Supplied material
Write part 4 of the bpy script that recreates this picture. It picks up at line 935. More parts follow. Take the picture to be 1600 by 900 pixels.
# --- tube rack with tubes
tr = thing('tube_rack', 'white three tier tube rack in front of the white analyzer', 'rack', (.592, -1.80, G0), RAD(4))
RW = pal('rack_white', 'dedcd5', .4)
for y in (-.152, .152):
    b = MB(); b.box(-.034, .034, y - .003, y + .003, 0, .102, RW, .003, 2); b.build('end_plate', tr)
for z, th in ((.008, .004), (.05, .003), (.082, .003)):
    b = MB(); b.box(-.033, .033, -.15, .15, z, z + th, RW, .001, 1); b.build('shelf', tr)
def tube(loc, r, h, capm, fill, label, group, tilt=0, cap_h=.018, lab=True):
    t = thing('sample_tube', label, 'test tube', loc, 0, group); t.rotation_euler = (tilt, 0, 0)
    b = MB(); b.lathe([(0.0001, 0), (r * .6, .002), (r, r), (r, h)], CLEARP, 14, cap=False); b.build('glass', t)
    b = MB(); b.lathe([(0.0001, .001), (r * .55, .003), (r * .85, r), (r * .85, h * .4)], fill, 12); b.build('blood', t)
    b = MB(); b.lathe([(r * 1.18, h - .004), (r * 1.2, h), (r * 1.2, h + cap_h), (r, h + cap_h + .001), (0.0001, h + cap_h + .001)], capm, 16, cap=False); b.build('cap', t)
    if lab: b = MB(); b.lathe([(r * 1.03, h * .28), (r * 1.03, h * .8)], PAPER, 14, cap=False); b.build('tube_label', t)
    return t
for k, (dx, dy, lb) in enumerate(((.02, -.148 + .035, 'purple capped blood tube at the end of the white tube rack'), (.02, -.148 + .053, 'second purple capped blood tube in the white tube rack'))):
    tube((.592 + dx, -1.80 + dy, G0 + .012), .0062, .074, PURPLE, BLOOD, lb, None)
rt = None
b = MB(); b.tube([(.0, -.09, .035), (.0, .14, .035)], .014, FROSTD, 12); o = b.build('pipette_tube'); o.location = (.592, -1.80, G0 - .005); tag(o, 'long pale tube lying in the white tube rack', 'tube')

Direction
Reproduce the data in full, exactly as presented.

Exercise result
Write part 4 of the bpy script that recreates this picture. It picks up at line 935. More parts follow. Take the picture to be 1600 by 900 pixels.
# --- tube rack with tubes
tr = thing('tube_rack', 'white three tier tube rack in front of the white analyzer', 'rack', (.592, -1.80, G0), RAD(4))
RW = pal('rack_white', 'dedcd5', .4)
for y in (-.152, .152):
    b = MB(); b.box(-.034, .034, y - .003, y + .003, 0, .102, RW, .003, 2); b.build('end_plate', tr)
for z, th in ((.008, .004), (.05, .003), (.082, .003)):
    b = MB(); b.box(-.033, .033, -.15, .15, z, z + th, RW, .001, 1); b.build('shelf', tr)
def tube(loc, r, h, capm, fill, label, group, tilt=0, cap_h=.018, lab=True):
    t = thing('sample_tube', label, 'test tube', loc, 0, group); t.rotation_euler = (tilt, 0, 0)
    b = MB(); b.lathe([(0.0001, 0), (r * .6, .002), (r, r), (r, h)], CLEARP, 14, cap=False); b.build('glass', t)
    b = MB(); b.lathe([(0.0001, .001), (r * .55, .003), (r * .85, r), (r * .85, h * .4)], fill, 12); b.build('blood', t)
    b = MB(); b.lathe([(r * 1.18, h - .004), (r * 1.2, h), (r * 1.2, h + cap_h), (r, h + cap_h + .001), (0.0001, h + cap_h + .001)], capm, 16, cap=False); b.build('cap', t)
    if lab: b = MB(); b.lathe([(r * 1.03, h * .28), (r * 1.03, h * .8)], PAPER, 14, cap=False); b.build('tube_label', t)
    return t
for k, (dx, dy, lb) in enumerate(((.02, -.148 + .035, 'purple capped blood tube at the end of the white tube rack'), (.02, -.148 + .053, 'second purple capped blood tube in the white tube rack'))):
    tube((.592 + dx, -1.80 + dy, G0 + .012), .0062, .074, PURPLE, BLOOD, lb, None)
rt = None
b = MB(); b.tube([(.0, -.09, .035), (.0, .14, .035)], .014, FROSTD, 12); o = b.build('pipette_tube'); o.location = (.592, -1.80, G0 - .005); tag(o, 'long pale tube lying in the white tube rack', 'tube')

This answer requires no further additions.